Dentro do pequeno roteiro da celebração há o momento de realizar uma cerimônia de união, como costumo chamar. Proponho uma das quatro que são as que mais me falam ao coração: areias coloridas, ou o plantio de uma arvorezinha, ou a cerimônia das luzes/velas ou, ainda, a cerimônia dos vinhos. E também já tive o prazer de criar duas, específicas, baseadas nas raízes étnicas dos casais (Irlanda e Japão). Para maio, estou trabalhando na criação de uma que será baseada na energização da água. Adoro quando me propõem o desafio de criar algo novo, pertinente àquele casal.
Pode contar algum caso interessante em uma celebração?
Ah… tem várias situações gostosas que acontecem. Uma delas é quando, através do texto e do tom como coloco, consigo instigar algum convidado a dizer algo, a brincar, enfim, a interagir.

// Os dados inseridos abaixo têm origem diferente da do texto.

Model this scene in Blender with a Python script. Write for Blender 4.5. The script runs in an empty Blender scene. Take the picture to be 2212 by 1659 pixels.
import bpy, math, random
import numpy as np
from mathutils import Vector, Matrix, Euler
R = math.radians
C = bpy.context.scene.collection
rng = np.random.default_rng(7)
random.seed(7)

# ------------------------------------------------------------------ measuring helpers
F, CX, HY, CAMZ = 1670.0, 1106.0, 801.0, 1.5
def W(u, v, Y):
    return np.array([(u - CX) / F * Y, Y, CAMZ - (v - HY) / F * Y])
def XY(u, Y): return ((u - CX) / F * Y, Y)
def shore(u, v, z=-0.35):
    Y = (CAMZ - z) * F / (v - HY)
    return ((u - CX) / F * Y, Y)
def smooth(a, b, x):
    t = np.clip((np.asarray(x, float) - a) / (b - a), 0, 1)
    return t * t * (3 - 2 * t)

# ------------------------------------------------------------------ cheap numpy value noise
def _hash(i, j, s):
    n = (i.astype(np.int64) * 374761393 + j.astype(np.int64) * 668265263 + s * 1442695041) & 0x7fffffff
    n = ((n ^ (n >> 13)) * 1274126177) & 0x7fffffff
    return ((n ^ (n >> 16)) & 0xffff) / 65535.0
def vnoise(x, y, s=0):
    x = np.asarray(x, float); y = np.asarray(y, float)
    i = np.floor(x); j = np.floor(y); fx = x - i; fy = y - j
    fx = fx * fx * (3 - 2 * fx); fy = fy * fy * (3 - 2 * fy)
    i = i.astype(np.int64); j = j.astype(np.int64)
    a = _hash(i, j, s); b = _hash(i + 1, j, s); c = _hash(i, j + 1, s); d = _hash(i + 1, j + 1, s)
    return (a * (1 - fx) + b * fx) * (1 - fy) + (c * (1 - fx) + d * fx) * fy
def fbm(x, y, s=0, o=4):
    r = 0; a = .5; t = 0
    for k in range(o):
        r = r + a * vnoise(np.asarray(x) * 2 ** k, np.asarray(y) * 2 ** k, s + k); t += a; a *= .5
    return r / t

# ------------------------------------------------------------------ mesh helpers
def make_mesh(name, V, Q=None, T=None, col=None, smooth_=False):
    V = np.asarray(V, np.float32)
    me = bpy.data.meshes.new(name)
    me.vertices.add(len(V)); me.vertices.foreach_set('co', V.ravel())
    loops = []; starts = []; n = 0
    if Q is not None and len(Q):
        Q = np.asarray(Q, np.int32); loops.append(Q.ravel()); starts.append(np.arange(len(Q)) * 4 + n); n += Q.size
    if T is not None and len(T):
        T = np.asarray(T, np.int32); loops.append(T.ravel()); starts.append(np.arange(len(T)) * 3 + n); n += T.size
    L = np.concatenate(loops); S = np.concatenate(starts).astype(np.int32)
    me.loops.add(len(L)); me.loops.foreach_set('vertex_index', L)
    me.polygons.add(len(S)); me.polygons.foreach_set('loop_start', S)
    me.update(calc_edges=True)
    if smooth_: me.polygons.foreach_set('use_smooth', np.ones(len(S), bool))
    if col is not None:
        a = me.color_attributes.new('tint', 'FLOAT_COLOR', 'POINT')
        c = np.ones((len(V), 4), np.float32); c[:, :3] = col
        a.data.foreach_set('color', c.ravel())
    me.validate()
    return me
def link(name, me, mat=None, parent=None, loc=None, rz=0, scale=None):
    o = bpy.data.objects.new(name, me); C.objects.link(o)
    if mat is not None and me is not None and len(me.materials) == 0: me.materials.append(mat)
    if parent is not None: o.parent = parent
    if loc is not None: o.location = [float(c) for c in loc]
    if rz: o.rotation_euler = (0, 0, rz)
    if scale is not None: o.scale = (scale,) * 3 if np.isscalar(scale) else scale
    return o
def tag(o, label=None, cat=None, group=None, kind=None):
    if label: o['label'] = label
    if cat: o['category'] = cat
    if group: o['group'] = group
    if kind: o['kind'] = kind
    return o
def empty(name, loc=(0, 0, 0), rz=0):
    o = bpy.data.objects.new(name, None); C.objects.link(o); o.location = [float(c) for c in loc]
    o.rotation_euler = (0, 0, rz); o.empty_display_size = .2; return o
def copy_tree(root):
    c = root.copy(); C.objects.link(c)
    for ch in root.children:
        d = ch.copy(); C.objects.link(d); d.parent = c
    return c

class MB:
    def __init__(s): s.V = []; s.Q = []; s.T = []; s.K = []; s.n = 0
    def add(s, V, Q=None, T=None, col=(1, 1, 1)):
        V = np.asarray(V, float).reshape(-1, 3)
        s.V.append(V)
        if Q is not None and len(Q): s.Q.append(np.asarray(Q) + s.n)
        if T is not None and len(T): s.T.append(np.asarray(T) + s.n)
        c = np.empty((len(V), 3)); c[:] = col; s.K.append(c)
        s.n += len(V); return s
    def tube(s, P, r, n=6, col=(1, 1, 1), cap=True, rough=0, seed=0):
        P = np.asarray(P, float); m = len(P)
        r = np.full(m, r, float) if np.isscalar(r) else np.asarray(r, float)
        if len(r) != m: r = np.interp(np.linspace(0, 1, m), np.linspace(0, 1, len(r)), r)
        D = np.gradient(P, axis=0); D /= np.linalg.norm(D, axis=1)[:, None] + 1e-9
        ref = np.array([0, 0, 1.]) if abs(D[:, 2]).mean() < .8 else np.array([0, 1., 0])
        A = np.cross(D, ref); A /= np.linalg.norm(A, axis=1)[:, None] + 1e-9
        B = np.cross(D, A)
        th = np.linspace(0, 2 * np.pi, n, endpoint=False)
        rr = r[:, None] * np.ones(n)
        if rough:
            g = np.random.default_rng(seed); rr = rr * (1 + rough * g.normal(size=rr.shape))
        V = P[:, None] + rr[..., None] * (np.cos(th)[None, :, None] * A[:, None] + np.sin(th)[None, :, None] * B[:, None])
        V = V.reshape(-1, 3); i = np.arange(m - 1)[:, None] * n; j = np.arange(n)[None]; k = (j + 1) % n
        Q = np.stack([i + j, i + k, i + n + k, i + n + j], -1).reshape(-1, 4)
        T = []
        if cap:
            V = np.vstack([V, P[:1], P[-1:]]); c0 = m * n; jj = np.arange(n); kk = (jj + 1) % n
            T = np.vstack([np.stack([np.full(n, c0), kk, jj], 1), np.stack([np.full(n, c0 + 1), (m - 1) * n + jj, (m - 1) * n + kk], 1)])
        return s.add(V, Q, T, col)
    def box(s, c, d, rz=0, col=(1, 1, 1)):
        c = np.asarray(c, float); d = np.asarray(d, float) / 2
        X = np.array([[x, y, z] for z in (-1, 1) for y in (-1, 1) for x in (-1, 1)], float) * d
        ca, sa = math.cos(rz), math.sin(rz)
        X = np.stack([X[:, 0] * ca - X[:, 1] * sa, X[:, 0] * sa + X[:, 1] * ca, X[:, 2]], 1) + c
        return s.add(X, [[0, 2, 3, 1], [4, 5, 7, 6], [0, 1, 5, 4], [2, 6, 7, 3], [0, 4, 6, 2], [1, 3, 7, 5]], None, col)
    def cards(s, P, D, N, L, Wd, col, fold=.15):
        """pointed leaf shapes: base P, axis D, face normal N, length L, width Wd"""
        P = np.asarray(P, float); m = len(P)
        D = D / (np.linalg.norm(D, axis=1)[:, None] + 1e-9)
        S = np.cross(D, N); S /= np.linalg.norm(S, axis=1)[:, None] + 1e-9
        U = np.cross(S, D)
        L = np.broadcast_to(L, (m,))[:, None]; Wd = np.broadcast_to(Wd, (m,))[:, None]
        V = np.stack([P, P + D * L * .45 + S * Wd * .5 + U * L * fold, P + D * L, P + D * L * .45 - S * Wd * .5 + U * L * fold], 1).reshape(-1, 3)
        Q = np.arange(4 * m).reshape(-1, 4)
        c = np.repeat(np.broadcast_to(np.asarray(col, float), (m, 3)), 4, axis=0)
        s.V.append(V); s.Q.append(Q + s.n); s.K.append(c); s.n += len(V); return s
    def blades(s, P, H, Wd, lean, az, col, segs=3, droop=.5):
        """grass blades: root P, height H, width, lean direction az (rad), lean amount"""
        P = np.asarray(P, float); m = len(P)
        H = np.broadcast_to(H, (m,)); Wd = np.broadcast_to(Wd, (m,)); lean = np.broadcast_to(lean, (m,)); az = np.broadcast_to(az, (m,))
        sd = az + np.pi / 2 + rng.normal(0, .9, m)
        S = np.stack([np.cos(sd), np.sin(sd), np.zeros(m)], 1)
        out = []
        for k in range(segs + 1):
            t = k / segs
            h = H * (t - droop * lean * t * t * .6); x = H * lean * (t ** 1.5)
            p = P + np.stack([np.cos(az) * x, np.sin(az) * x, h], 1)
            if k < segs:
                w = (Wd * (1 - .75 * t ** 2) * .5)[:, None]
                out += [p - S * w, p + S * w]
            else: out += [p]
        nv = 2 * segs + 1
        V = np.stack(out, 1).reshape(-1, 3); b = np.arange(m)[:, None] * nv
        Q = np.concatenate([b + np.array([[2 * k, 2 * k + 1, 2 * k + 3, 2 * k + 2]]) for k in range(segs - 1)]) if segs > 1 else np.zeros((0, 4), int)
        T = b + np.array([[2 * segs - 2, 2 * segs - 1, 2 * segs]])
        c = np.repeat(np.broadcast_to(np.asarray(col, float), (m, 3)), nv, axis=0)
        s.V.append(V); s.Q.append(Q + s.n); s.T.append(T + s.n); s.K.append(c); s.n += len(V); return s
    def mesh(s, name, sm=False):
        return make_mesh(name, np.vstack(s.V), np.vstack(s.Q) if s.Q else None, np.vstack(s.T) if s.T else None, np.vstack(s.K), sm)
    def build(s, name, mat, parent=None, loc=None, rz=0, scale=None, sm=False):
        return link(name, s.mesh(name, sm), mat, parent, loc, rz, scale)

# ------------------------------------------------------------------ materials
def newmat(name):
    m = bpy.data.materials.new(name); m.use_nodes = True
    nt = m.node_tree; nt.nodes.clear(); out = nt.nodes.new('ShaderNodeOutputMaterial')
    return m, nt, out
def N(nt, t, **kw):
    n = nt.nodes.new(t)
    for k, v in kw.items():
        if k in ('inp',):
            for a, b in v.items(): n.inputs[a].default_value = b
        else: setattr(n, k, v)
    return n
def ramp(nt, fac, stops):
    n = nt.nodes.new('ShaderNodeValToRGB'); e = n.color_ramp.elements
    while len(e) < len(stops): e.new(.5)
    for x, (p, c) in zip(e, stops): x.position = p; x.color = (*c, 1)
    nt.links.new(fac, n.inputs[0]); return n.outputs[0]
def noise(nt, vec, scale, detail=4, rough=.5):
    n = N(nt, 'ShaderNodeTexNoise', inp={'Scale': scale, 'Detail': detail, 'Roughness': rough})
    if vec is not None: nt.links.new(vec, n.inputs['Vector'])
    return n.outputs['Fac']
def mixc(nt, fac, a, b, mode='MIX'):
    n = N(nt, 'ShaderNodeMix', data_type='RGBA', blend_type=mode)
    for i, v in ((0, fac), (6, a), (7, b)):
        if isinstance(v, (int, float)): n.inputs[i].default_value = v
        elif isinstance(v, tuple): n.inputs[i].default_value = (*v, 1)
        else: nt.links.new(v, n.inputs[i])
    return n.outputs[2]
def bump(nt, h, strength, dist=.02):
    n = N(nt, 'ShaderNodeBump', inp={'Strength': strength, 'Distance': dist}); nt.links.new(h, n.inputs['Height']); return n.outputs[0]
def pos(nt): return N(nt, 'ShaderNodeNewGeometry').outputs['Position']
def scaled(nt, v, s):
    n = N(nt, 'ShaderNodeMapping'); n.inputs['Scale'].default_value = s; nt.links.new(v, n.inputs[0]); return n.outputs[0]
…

E já aconteceram várias intervenções deste tipo, sempre muito gostosas. Outra situação que é muito emocionante é a participação intensa e carinhosa das famílias nos casamentos homoafetivos. É muito bonito sentir que o amor pelos seus filhos ou filhas fala mais alto do que qualquer convenção. Mas, o mais prazeiroso é o final da celebração, quando abraço os noivos e eles me dizem “foi a nossa cara”, ou quando algum convidado vem me perguntar a que turma de amigos pertenço, pois sentiram tamanha intimidade com a história do casal que acham que sou uma amiga que eles não conheciam.